This week will see the start of NUS' massive programme of events and activities to mobilise the student vote to take on student fees at the next General Election.
Starting off in Liverpool, we're hitting ten major university towns and cities to expose the enormous unfairness of the current system of tuition fees and to pin down candidates before the election to make sure they're putting students' interests at the top of their agenda.
Within a matter of weeks, the government is due to announce a wide-ranging review of the current 'top-up' fees system that already sees students graduating with debts in excess of £23,000.
Many university bosses are pressing hard to charge students even more! Any increase in fees presents the very real risk of a market in prices opening up across the country, with different universities able to charge different amounts for different courses.
We don't want to see an education system where students are forced to look at the price tag before deciding what to study, where to study or whether to even study at all.
We also don't want to see graduates compelled to race for the highest salaries to pay off mountains of debt; if graduates want to work in the City or in another high paid profession that's fine, but debt shouldn't deter them from pursuing their dreams and ambitions in the voluntary sector, public services or the creative industries.
In our report last year, 'Broke and Broken', we revealed the dire consequences of lifting the cap on tuition fees for access to higher education and social inequality in Britain. Our aim for the tuition fees review isn't simply to keep the current system as it is, it's to fight for a fairer and more progressive system altogether.
That's why NUS published our own alternative blueprint for funding universities, which shows that better alternatives exist.
With a general election around the corner and current opinion polls suggesting a likely hung Parliament, there has never been a better time to pile the pressure on politicians to listen to public opinion on higher education funding.

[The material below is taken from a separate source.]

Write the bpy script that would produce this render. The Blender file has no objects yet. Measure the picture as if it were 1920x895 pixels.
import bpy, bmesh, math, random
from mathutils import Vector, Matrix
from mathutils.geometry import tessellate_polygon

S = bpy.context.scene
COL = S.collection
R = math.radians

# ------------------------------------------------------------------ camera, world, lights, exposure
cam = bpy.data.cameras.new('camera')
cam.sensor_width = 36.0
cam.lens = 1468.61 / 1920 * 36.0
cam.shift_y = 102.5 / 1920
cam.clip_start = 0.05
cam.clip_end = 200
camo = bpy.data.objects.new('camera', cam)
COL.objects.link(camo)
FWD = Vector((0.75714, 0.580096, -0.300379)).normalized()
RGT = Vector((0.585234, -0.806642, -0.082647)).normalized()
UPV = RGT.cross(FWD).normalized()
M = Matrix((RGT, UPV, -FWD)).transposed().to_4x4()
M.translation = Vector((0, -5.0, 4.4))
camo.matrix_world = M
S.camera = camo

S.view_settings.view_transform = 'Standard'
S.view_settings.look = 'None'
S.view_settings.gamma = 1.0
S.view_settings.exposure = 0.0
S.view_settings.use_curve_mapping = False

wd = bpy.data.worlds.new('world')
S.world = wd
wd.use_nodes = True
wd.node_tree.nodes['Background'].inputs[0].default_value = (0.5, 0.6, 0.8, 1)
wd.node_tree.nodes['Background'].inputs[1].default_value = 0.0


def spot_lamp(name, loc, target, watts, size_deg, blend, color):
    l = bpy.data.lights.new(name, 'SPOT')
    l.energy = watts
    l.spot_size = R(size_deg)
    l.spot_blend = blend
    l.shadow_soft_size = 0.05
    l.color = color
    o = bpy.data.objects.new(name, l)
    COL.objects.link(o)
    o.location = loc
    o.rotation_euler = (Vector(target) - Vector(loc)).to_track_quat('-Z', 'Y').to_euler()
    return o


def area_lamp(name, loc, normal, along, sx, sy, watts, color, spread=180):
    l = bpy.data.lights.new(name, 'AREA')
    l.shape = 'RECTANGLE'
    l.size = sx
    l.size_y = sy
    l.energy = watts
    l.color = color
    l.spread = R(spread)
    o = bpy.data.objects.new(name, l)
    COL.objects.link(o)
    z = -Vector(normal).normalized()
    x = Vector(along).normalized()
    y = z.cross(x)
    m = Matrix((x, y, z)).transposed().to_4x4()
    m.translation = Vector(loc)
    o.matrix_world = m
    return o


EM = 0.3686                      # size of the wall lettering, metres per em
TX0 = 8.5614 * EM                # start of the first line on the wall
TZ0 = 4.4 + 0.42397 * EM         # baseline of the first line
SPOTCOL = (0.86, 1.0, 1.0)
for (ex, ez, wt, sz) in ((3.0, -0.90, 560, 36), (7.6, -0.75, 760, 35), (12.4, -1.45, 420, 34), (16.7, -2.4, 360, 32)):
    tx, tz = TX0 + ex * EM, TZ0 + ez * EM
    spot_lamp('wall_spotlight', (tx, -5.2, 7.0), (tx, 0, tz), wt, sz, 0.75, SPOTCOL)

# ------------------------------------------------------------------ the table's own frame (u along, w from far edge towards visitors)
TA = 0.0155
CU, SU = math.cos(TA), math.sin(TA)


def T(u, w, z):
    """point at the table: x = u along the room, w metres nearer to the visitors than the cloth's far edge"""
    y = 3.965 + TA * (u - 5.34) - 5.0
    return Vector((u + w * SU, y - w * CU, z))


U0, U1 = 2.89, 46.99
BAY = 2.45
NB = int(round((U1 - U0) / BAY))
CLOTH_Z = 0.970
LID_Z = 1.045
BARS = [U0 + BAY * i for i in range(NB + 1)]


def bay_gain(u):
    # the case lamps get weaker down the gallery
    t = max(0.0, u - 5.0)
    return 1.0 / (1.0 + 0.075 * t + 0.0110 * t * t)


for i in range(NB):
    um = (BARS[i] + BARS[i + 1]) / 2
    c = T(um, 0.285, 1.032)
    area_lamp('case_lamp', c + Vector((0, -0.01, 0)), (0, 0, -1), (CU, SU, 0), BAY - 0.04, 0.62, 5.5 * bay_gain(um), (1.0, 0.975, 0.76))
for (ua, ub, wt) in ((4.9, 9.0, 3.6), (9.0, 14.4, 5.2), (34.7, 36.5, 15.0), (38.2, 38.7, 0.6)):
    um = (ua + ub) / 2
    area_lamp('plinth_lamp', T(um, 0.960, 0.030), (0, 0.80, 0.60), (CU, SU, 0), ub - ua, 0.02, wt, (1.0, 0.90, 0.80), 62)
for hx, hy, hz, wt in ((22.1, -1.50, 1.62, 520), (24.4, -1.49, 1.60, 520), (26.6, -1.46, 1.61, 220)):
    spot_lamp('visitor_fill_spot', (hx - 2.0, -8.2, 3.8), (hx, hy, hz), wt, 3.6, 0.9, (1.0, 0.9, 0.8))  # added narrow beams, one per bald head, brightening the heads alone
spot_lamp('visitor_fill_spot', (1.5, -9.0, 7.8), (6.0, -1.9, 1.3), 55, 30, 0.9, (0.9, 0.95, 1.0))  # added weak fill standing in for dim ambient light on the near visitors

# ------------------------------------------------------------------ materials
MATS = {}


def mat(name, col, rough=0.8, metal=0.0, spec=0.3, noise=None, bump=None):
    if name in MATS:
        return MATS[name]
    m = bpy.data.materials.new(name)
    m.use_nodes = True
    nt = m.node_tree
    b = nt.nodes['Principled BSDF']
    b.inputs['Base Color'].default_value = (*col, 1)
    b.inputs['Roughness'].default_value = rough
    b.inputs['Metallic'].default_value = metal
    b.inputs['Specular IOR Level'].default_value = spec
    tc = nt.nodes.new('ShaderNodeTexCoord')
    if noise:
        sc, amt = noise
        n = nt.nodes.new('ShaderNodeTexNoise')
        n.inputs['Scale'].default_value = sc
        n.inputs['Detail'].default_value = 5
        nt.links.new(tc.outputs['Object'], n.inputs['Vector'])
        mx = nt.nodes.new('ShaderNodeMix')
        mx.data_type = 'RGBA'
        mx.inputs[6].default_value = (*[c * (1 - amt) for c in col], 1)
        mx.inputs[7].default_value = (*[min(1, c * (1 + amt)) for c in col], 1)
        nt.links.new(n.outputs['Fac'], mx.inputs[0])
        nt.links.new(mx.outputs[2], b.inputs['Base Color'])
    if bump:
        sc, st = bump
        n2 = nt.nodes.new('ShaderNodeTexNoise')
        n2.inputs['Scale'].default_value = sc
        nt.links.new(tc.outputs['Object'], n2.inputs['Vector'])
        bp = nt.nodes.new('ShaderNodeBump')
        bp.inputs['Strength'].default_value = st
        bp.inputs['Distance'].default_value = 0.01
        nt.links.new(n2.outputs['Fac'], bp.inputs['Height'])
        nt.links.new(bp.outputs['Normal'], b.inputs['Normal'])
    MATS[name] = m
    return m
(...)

We know politicians from the main parties are keen to keep the vexacious issue of fees off the general election agenda - that's why these Town Takeovers are so important.
During the coming weeks, we won't just be mobilising the student vote; we will be taking our campaign out into the wider community. We'll be talking to parents, teachers, youth groups, faith communities and other groups to expose the high stakes in this debate and make tuition fees a doorstep issue.
NUS' greatest potential lies in its strength lies in numbers. That means you need to get involved.
The consequences of losing this battle would be severe and irreversible, but together we can win a fairer funding system.